2. As I said, a flashgun dumps a HUGE amount of energy in a very short time, compared to a heat gun. One Joule is one Watt-second. So 30J is 30 Watts for one second, or 1W for 30 secs, or, as I said, 300,000W for the 1/10,000 sec it takes to fully flash. That is a lot of power for the toner to absorb, albeit for a very short time, but it's not surprising smoke comes off. The difference being that an awful lot of the flashgun energy is going just where you want it (the toner), and is reflected off the wood/paper. There's no discrimination with a heat gun, everything will be warmed up, pretty much.

Big flashguns aren't very fancy typically, they're pretty crude, and anything chunky from the oddments bin of a camera shop, or ebay or a car boot would probably be worth experimenting with.

On full power, mine go off with an audible "thwack", which is (mostly) the noise of the heat shock wave from the tube. You'd want an old-ish one (1980s-2000s) rather than the complex computery things available nowadays - those actually don't have as much power. I really, really wouldn't hold my hand next to a big flash gun when it fires, unless I wanted to brand myself with sunburn (and/or boil some small blood vessels).

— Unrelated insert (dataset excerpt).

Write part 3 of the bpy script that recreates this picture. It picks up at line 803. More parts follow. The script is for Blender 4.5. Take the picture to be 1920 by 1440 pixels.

Be careful about modifying them though, or trying to repair one. There's enough energy stored in the reservoir and at high enough voltage for even the little ones built into disposable cameras to be lethal (electric shock). The capacitors used are quite special and very hard to obtain. In the big studio kit, they do actually wear out, as they're being asked to work in a pretty extreme way. Quite a few old flashguns used to have the option of mains power, as well as batteries. As long as they work, they'd be ideal, as compared to an endless supply of AAs, mains is cheap. Safety is down to the purchaser, though.

I'll do some experiments when I get a moment. But next time you're car-booting, see what's out there.

E.

*sometimes there's a UV blocking coating or filter on the tube, for safety.